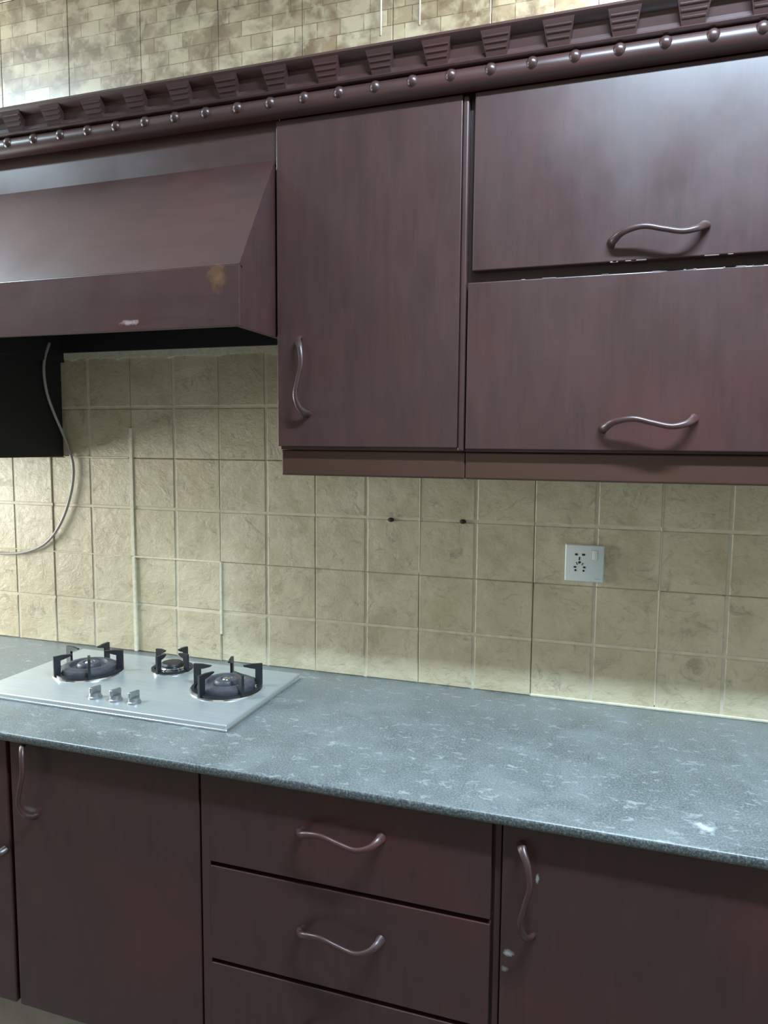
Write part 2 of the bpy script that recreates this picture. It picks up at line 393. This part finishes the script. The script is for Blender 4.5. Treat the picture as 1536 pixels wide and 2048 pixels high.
# chipped paint along the flap edges
random.seed(11)
def chips(par, x0, x1, z, n, name):
    bm = bmesh.new()
    for i in range(n):
        x = random.uniform(x0, x1); l = random.uniform(0.006, 0.03); h = random.uniform(0.0006, 0.0016)
        box(bm, x, x+l, DY-0.0005-(0.002 if z > 1.88 else 0), DY+0.004, z-h, z+0.0002)
    o = obj(name, bm, 'chip', par); o['kind'] = 'stuff'
chips(d2, 0.86, 1.1, 1.8748, 12, 'chipped_edge'); chips(d2, 0.49, 0.86, 1.8748, 5, 'chipped_edge'); chips(d1, 0.74, 1.05, 1.8975, 7, 'chipped_edge')

cabC = thing('wall_cabinet', 'dark wall cabinet at left edge, unlit side panel facing the backsplash under the hood', 'cabinet', (-1.15, 0, 1.495))
P(cabC, 'carcass', bx(-1.45, -0.868, FY, YB, 1.497, 2.262), 'wood_dark')
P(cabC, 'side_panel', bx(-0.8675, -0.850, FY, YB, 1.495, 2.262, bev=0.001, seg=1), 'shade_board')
P(cabC, 'door', bx(-1.448, -0.858, DY, FY, 1.52, 2.2465, bev=0.0025), 'wood')

# ------------------------------------------------------------------ hood
hood = thing('range_hood', 'dark maroon wooden hood canopy with sloped front and vertical lip above the hob', 'range hood', (-0.4, 0, 1.783))
HX0, HX1 = -0.848, 0.046
P(hood, 'top_panel', bx(HX0, 0.0530, FY-0.010, FY, 2.158, 2.262, bev=0.001), 'wood_h')
bm = bmesh.new(); prism_x(bm, [(-0.336, 2.168), (-0.500, 1.907), (-0.488, 1.900), (-0.326, 2.158)], HX0, HX1)
P(hood, 'sloped_panel', bm, 'wood_h')
P(hood, 'lip_panel', bx(HX0, HX1, -0.501, -0.487, 1.783, 1.9065, bev=0.0015), 'wood_h')
bm = bmesh.new(); prism_x(bm, [(-0.487, 1.783), (-0.487, 1.905), (-0.334, 2.150), (-0.3, 2.15), (-0.012, 2.15), (-0.012, 1.783)], HX1-0.014, HX1-0.0005)
P(hood, 'side_panel', bm, 'wood')
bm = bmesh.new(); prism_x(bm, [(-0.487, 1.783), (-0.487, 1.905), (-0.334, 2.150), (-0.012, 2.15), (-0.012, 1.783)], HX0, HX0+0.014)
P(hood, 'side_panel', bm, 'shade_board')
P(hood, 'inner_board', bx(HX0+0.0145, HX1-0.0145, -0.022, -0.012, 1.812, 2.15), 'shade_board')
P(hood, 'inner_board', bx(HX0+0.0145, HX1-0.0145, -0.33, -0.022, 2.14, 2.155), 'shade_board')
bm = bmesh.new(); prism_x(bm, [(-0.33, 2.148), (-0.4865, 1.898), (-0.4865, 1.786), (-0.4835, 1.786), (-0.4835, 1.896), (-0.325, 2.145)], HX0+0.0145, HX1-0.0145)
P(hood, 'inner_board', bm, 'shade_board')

# ------------------------------------------------------------------ cornice
cor = thing('cornice', 'carved dark cornice moulding with beads and grooved blocks along the cabinet tops', 'cornice', (0, 0, 2.25))
CX0, CX1 = -1.5, 1.65
bm = bmesh.new()
prism_x(bm, [(-0.322, 2.263), (-0.322, 2.352), (-0.383, 2.352), (-0.386, 2.346), (-0.380, 2.339), (-0.364, 2.333), (-0.358, 2.312), (-0.361, 2.303), (-0.374, 2.294), (-0.372, 2.291), (-0.358, 2.288), (-0.35, 2.263)], CX0, CX1)
P(cor, 'crown_board', bm, 'wood_h', smooth=30)
bm = bmesh.new()
prof = [(-0.352-0.022*math.sin(R(a)), 2.2690+0.0215*math.cos(R(a))) for a in range(0, 181, 15)]
prof = prof+[(-0.3265, 2.2475), (-0.3265, 2.2625), (-0.345, 2.2625)]
prof = [(-0.3445+0, 2.2905)] + prof[1:13] + [(-0.3475, 2.2475), (-0.3475, 2.2627), (-0.3445, 2.2628)]
prism_x(bm, prof, CX0, CX1); P(cor, 'round_moulding', bm, 'wood_h', smooth=40)
bm = bmesh.new(); lathe(bm, [(0, 0.0105), (0.005, 0.0095), (0.0095, 0.0065), (0.0125, 0.002), (0.0130, -0.004), (0.0155, -0.006), (0.016, -0.010)], n=20)
bead0 = None
for i in range(-18, 21):
    x = 0.053+0.0797*i
    if bead0 is None: bead0 = o = obj('bead', bm, 'wood_h', cor, smooth=True)
    else: o = dup(bead0, cor)
    o.location = (x, -0.3695, 2.274-2.25); o.rotation_euler = (R(78), 0, 0)
bm = bmesh.new()   # inverted trapezoid block with three reeds
def corbel(bm):
    wt, wb = 0.030, 0.020; z0, z1 = 2.300, 2.3440
    for a, b, yf in ((0, 1, 0.0),):
        v = []
        for (hw, z, y) in ((wb, z0, -0.364), (wt, z1, -0.3835)):
            v.append([bm.verts.new(p) for p in ((-hw, y, z), (hw, y, z), (hw, -0.352, z), (-hw, -0.352, z))])
        bm.faces.new(v[0]); bm.faces.new(v[1][::-1])
        for q in range(4): bm.faces.new((v[0][q], v[0][(q+1) % 4], v[1][(q+1) % 4], v[1][q]))
    for t in (0.28, 0.50, 0.72):
        hw = wb+(wt-wb)*t-0.003; z = z0+(z1-z0)*t; y = -0.364-0.0195*t
        pts = [Vector((-hw, y, z)), Vector((0, y, z)), Vector((hw, y, z))]
        sweep(bm, pts, lambda t: (0.0022, 0.0022), 8, Vector((0, 0, 1)))
corbel(bm); c0 = None
for i in range(-18, 9):
    x = 0.659+0.1185*i
    if x > CX1-0.03 or x < CX0+0.03: continue
    if c0 is None: c0 = o = obj('corbel', bm, 'wood_h', cor, smooth=40)
    else: o = dup(c0, cor)
    o.location = (x, 0, -2.25)

# ------------------------------------------------------------------ base cabinets and counter
BF, BD = -0.600, -0.617
ZT, ZB = 0.8785, 0.235
def base(label, x0, x1):
    t = thing('base_cabinet', label, 'cabinet', ((x0+x1)/2, 0, ZB))
    P(t, 'carcass', bx(x0, x1, BF, YB, ZB, ZT), 'wood_dark')
    return t
bA = base('dark base cabinet with a single wide door under the hob', -0.488, 0.0085)
bB = base('dark base cabinet with stacked wide drawers right of the hob, below counter', 0.009, 0.6235)
bC = base('dark base cabinet with one door and upright handle at right, under the counter', 0.624, 1.55)
bZ = base('sliver of dark base cabinet at the far left edge, its handle tip just showing', -1.2, -0.4895)
dr = P(bA, 'door', bx(-0.482, 0.0045, BD, BF, 0.237, 0.8735, bev=0.002), 'wood')
handle(dr, -0.425, BD, 0.790, True)
P(bB, 'stile', bx(0.0100, 0.0298, BD+0.0005, BF, 0.237, 0.8735, bev=0.0005), 'wood')
for z0, z1, hz in ((0.6885, 0.8735, 0.797), (0.4765, 0.6785, 0.592), (0.2375, 0.4665, 0.38)):
    d = P(bB, 'drawer', bx(0.0300, 0.6065, BD, BF, z0, z1, bev=0.0012), 'wood')
    handle(d, 0.317, BD, hz)
P(bB, 'stile', bx(0.6115, 0.6230, BD+0.008, BF, 0.237, 0.8735, bev=0.001), 'wood')
dc = P(bC, 'door', bx(0.6260, 1.54, BD, BF, 0.237, 0.8735, bev=0.002), 'wood')
handle(dc, 0.670, BD, 0.757, True)
d = P(bZ, 'drawer', bx(-1.19, -0.4945, BD, BF, 0.2375, 0.8735, bev=0.002), 'wood')
handle(d, -0.59, BD, 0.60)
ct = obj('countertop', bx(-2.0, 1.75, -0.638, -0.0005, 0.8795, 0.9, bev=0.0065, seg=4), 'granite', smooth=30)
tag(ct, 'long dusty grey granite countertop with thin polished front edge', 'countertop')

# ------------------------------------------------------------------ hob
HL, HR, HF, HB = -0.733, -0.013, -0.475, -0.085
hob = thing('gas_hob', 'stainless steel three-burner gas hob set on the counter beneath the hood', 'hob', ((HL+HR)/2, (HF+HB)/2, 0.9))
P(hob, 'steel_plate', bx(HL, HR, HF, HB, 0.9002, 0.9160, bev=0.004, seg=3), 'steel', smooth=40)
P(hob, 'rim', bx(HL-0.002, HR+0.002, HF-0.003, HB+0.002, 0.9002, 0.9060, bev=0.001, seg=1), 'steel_bright')
ZH = 0.9160
def burner(x, y, big, rot):
    s = 1.0 if big else 0.60
    bm = bmesh.new(); lathe(bm, [(0.0, 0.0), (0.093*s, 0.0), (0.092*s, 0.0035), (0.085*s, 0.0045), (0.080*s, 0.002), (0.0, 0.002)], n=48)
    cup = P(hob, 'burner', bm, 'steel_bright', loc=(x, y, ZH), smooth=50)
    bm = bmesh.new()
    if big:
        lathe(bm, [(0.071, 0.002), (0.073, 0.010), (0.071, 0.018), (0.062, 0.0225), (0.052, 0.0235), (0.049, 0.0225), (0.046, 0.014), (0.036, 0.013), (0.036, 0.013), (0.028, 0.013)], n=48)
        obj('flame_ring', bm, 'cap', cup, smooth=40)
        bm = bmesh.new(); lathe(bm, [(0.030, 0.010), (0.031, 0.020), (0.027, 0.026), (0.016, 0.0275), (0.015, 0.025), (0.0, 0.025)], n=32)
        obj('burner_cap', bm, 'cap', cup, smooth=40)
        bm = bmesh.new(); lathe(bm, [(0.0, 0.0285), (0.008, 0.028), (0.010, 0.025), (0.010, 0.024)], n=24)
        obj('cap_button', bm, 'steel_bright', cup, smooth=True)
    else:
        lathe(bm, [(0.036, 0.002), (0.037, 0.010), (0.034, 0.013), (0.0, 0.013)], n=36); obj('flame_ring', bm, 'steel_bright', cup, smooth=40)
        bm = bmesh.new(); lathe(bm, [(0.030, 0.013), (0.031, 0.018), (0.027, 0.0225), (0.0, 0.024)], n=36); obj('burner_cap', bm, 'iron', cup, smooth=40)
    # pan support: ring with L-shaped prongs
    rr = 0.084 if big else 0.052
    bm = bmesh.new(); lathe(bm, [(rr-0.004, 0.004), (rr+0.004, 0.004), (rr+0.004, 0.009), (rr-0.004, 0.009), (rr-0.004, 0.004)], n=48)
    ps = P(hob, 'pan_support', bm, 'iron', loc=(x, y, ZH), smooth=40)
    n = 5 if big else 4; ht = 0.058 if big else 0.052; reach = 0.040 if big else 0.026; first = None
    bm = bmesh.new(); wd = 0.018 if big else 0.014
    pr = [(-wd*0.55, 0.004), (-wd*0.55, ht-0.013), (-wd*1.3, ht-0.0095), (-reach, ht-0.004), (-reach-0.001, ht-0.001), (-reach*0.4, ht+0.001), (wd*0.45, ht), (wd*0.45, 0.004)]
    a = [bm.verts.new((px_, -0.0034, pz)) for px_, pz in pr]; b_ = [bm.verts.new((px_, 0.0034, pz)) for px_, pz in pr]
    bm.faces.new(a); bm.faces.new(b_[::-1])
    for q in range(len(pr)): bm.faces.new((a[q], b_[q], b_[(q+1) % len(pr)], a[(q+1) % len(pr)]))
    for q in range(n):
        an = R(rot+q*360/n)
        if first is None: first = o = obj('prong', bm, 'iron', ps)
        else: o = dup(first, ps)
        o.location = (rr*math.cos(an), rr*math.sin(an), 0); o.rotation_euler = (0, 0, an)
burner(-0.563, -0.262, True, 23)
burner(-0.137, -0.262, True, 38)
burner(-0.357, -0.175, False, 80)
for x, y in ((-0.407, -0.425), (-0.348, -0.4245), (-0.295, -0.424)):
    bm = bmesh.new(); lathe(bm, [(0.0, 0), (0.017, 0), (0.017, 0.004), (0.0145, 0.006), (0.0135, 0.014), (0.0, 0.0145)], n=28)
    kn = P(hob, 'knob', bm, 'knob', loc=(x, y, ZH), smooth=40)
    bm = bmesh.new(); box(bm, -0.0045, 0.0045, -0.0155, 0.0155, 0.013, 0.029, bev=0.003, seg=3)
    obj('knob_grip', bm, 'knob', kn, (0, 0, 0), (0, 0, R(-14)), smooth=40)

# ------------------------------------------------------------------ socket
so = thing('wall_socket', 'square white five-pin wall socket with small switch on the beige backsplash', 'socket', (0.7235, -0.0088, 1.253))
P0 = lambda n_, bm, m, **k: obj(n_, bm, m, so, **k)
P0('face_plate', bx(-0.0455, 0.0455, -0.0085, 0, -0.0455, 0.0455, bev=0.003, seg=3), 'white_plastic', smooth=40)
P0('frame_rim', bx(-0.0465, 0.0465, -0.004, 0.0, -0.0465, 0.0465, bev=0.002, seg=2), 'white_plastic', smooth=40)
def slot(x, z, w_, h_, rot=0, rnd=False):
    if rnd:
        bm = bmesh.new(); lathe(bm, [(0, 0.0007), (w_/2, 0.0007), (w_/2, 0)], n=14)
        P0('pin_hole', bm, 'slot', loc=(x, -0.0084, z), rot=(R(90), 0, 0))
    else: P0('pin_hole', bx(-w_/2, w_/2, -0.0007, 0, -h_/2, h_/2), 'slot', loc=(x, -0.0084, z), rot=(0, R(rot), 0))
slot(-0.0192, 0.0215, 0.0066, 0.0050, 0); slot(-0.0020, 0.0215, 0.0070, 0.0050, 0)
slot(-0.0115, 0.0115, 0.0030, 0.0085, 6); slot(-0.0112, 0.0020, 0.0062, 0, 0, True)
slot(-0.0175, -0.0010, 0.0018, 0.0075, -28); slot(-0.0040, -0.0020, 0.0018, 0.0065, 32)
slot(-0.0215, -0.0100, 0.0062, 0.0042); slot(0.0008, -0.0100, 0.0062, 0.0042)
slot(-0.0203, -0.0180, 0.0052, 0, 0, True); slot(-0.0008, -0.0185, 0.0052, 0, 0, True)
P0('switch_rocker', bx(0.0185, 0.0315, -0.0105, -0.0080, 0.0090, 0.0330, bev=0.0015, seg=2), 'white_plastic', smooth=40)
P0('switch_surround', bx(0.0175, 0.0325, -0.0088, -0.0083, 0.0080, 0.0340), 'print_grey')
P0('printed_mark', bx(0.026, 0.039, -0.0088, -0.0084, -0.0385, -0.0365), 'print_grey')

# ------------------------------------------------------------------ cable
pts = catmull([(-0.830, -0.075, 1.835), (-0.836, -0.090, 1.785), (-0.838, -0.092, 1.738), (-0.838, -0.081, 1.68), (-0.838, -0.055, 1.622), (-0.836, -0.030, 1.574), (-0.826, -0.020, 1.531),
               (-0.808, -0.018, 1.470), (-0.817, -0.018, 1.393), (-0.856, -0.018, 1.298), (-0.917, -0.018, 1.226), (-0.998, -0.018, 1.190), (-1.10, -0.018, 1.178), (-1.25, -0.018, 1.185)], 8)
bm = bmesh.new(); sweep(bm, pts, lambda t: (0.0042, 0.0042), 10, Vector((0.3, -1, 0.1)))
tag(obj('power_cable', bm, 'cable', smooth=True), 'thin grey power cable looping down the backsplash from under the hood at left', 'cable')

______

▶ **Stated problem**: Pictures stay out. Print the data exactly, from its first line through the line containing "1.497, 2.262), 'wood_dark')".

▶ **Final result**:
Write part 2 of the bpy script that recreates this picture. It picks up at line 393. This part finishes the script. The script is for Blender 4.5. Treat the picture as 1536 pixels wide and 2048 pixels high.
# chipped paint along the flap edges
random.seed(11)
def chips(par, x0, x1, z, n, name):
    bm = bmesh.new()
    for i in range(n):
        x = random.uniform(x0, x1); l = random.uniform(0.006, 0.03); h = random.uniform(0.0006, 0.0016)
        box(bm, x, x+l, DY-0.0005-(0.002 if z > 1.88 else 0), DY+0.004, z-h, z+0.0002)
    o = obj(name, bm, 'chip', par); o['kind'] = 'stuff'
chips(d2, 0.86, 1.1, 1.8748, 12, 'chipped_edge'); chips(d2, 0.49, 0.86, 1.8748, 5, 'chipped_edge'); chips(d1, 0.74, 1.05, 1.8975, 7, 'chipped_edge')

cabC = thing('wall_cabinet', 'dark wall cabinet at left edge, unlit side panel facing the backsplash under the hood', 'cabinet', (-1.15, 0, 1.495))
P(cabC, 'carcass', bx(-1.45, -0.868, FY, YB, 1.497, 2.262), 'wood_dark')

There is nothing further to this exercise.